*Goal*:
Give the listing again exactly, omitting its images.

----

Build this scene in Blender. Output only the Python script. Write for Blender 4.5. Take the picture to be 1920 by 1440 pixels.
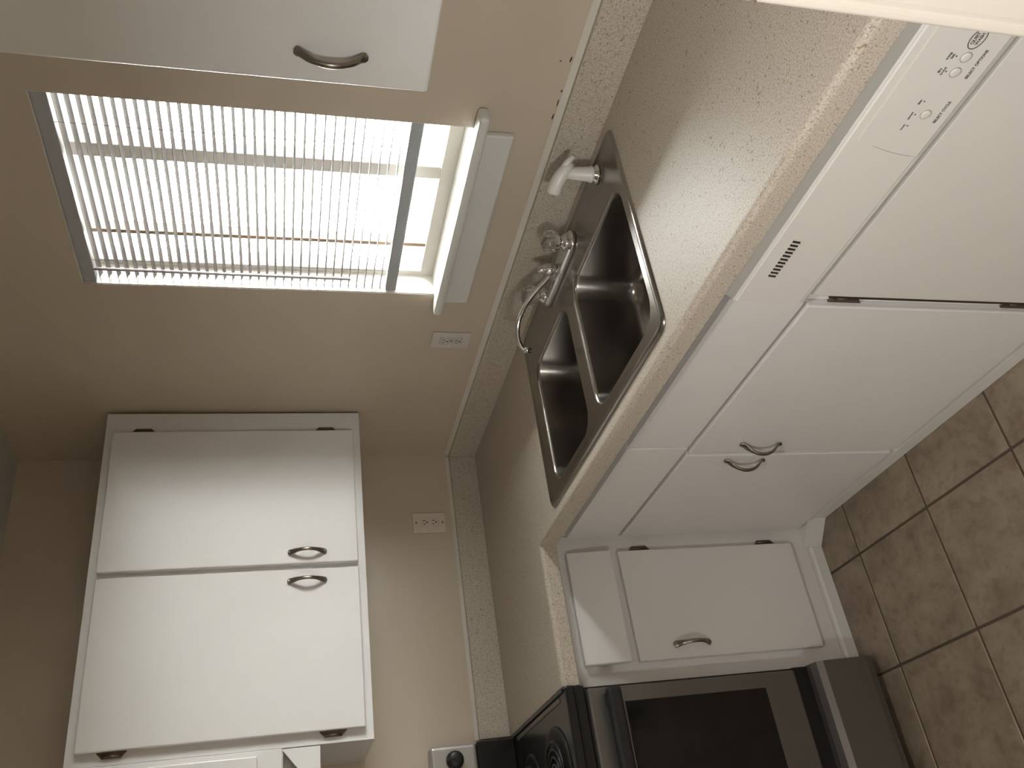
import bpy, bmesh, math, random
from mathutils import Vector, Matrix

for o in list(bpy.data.objects):
    bpy.data.objects.remove(o, do_unlink=True)
S = bpy.context.scene
COL = S.collection
random.seed(4)

# ------------------------------------------------------------------ camera
cam_d = bpy.data.cameras.new('camera')
cam = bpy.data.objects.new('camera', cam_d)
COL.objects.link(cam)
# the photograph was taken with the phone held on its side, so world up points to the left
R0 = Vector((0.21898621513, -0.13496225100, -0.96634891648))   # image right
R1 = Vector((-0.53993552064, -0.84169267641, -0.00480333526))  # image down
R2 = Vector((-0.81272053692, 0.52281796955, -0.25719000677))   # forward
cm = Matrix((R0, -R1, -R2)).transposed().to_4x4()
cm.translation = Vector((2.8125, -1.4952, 1.6098))
cam.matrix_world = cm
cam_d.sensor_fit = 'HORIZONTAL'
cam_d.sensor_width = 36.0
cam_d.lens = 1618.98 / 1920 * 36.0
cam_d.clip_start = 0.02
S.camera = cam

# ------------------------------------------------------------------ world, exposure
W = bpy.data.worlds.new('overcast_sky')
S.world = W
W.use_nodes = True
SKY = 74.0
bg = W.node_tree.nodes['Background']
bg.inputs[0].default_value = (1.0, 0.985, 0.975, 1)
bg.inputs[1].default_value = SKY
S.view_settings.view_transform = 'Standard'
S.view_settings.look = 'None'
S.view_settings.gamma = 1.0
S.view_settings.use_curve_mapping = False
S.view_settings.exposure = 0.0
FILL_DOWNLIGHT = 98.0

pl = bpy.data.lights.new('window_sky_portal', 'AREA')
pl.shape = 'RECTANGLE'; pl.size = 0.62; pl.size_y = 0.92
pl.cycles.is_portal = True
po = bpy.data.objects.new('window_sky_portal', pl)
po.location = (1.2435, 0.125, 1.65); po.rotation_euler = (-math.pi/2, 0, 0)
COL.objects.link(po)

pl2 = bpy.data.lights.new('fill_window_sky_portal', 'AREA')
pl2.shape = 'RECTANGLE'; pl2.size = 0.38; pl2.size_y = 0.49
pl2.cycles.is_portal = True
po2 = bpy.data.objects.new('fill_window_sky_portal', pl2)
po2.location = (2.95, -2.835, 1.455); po2.rotation_euler = (math.pi/2, 0, 0)
COL.objects.link(po2)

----

*Expected output*:
Build this scene in Blender. Output only the Python script. Write for Blender 4.5. Take the picture to be 1920 by 1440 pixels.
import bpy, bmesh, math, random
from mathutils import Vector, Matrix

for o in list(bpy.data.objects):
    bpy.data.objects.remove(o, do_unlink=True)
S = bpy.context.scene
COL = S.collection
random.seed(4)

# ------------------------------------------------------------------ camera
cam_d = bpy.data.cameras.new('camera')
cam = bpy.data.objects.new('camera', cam_d)
COL.objects.link(cam)
# the photograph was taken with the phone held on its side, so world up points to the left
R0 = Vector((0.21898621513, -0.13496225100, -0.96634891648))   # image right
R1 = Vector((-0.53993552064, -0.84169267641, -0.00480333526))  # image down
R2 = Vector((-0.81272053692, 0.52281796955, -0.25719000677))   # forward
cm = Matrix((R0, -R1, -R2)).transposed().to_4x4()
cm.translation = Vector((2.8125, -1.4952, 1.6098))
cam.matrix_world = cm
cam_d.sensor_fit = 'HORIZONTAL'
cam_d.sensor_width = 36.0
cam_d.lens = 1618.98 / 1920 * 36.0
cam_d.clip_start = 0.02
S.camera = cam

# ------------------------------------------------------------------ world, exposure
W = bpy.data.worlds.new('overcast_sky')
S.world = W
W.use_nodes = True
SKY = 74.0
bg = W.node_tree.nodes['Background']
bg.inputs[0].default_value = (1.0, 0.985, 0.975, 1)
bg.inputs[1].default_value = SKY
S.view_settings.view_transform = 'Standard'
S.view_settings.look = 'None'
S.view_settings.gamma = 1.0
S.view_settings.use_curve_mapping = False
S.view_settings.exposure = 0.0
FILL_DOWNLIGHT = 98.0

pl = bpy.data.lights.new('window_sky_portal', 'AREA')
pl.shape = 'RECTANGLE'; pl.size = 0.62; pl.size_y = 0.92
pl.cycles.is_portal = True
po = bpy.data.objects.new('window_sky_portal', pl)
po.location = (1.2435, 0.125, 1.65); po.rotation_euler = (-math.pi/2, 0, 0)
COL.objects.link(po)

pl2 = bpy.data.lights.new('fill_window_sky_portal', 'AREA')
pl2.shape = 'RECTANGLE'; pl2.size = 0.38; pl2.size_y = 0.49
pl2.cycles.is_portal = True
po2 = bpy.data.objects.new('fill_window_sky_portal', pl2)
po2.location = (2.95, -2.835, 1.455); po2.rotation_euler = (math.pi/2, 0, 0)
COL.objects.link(po2)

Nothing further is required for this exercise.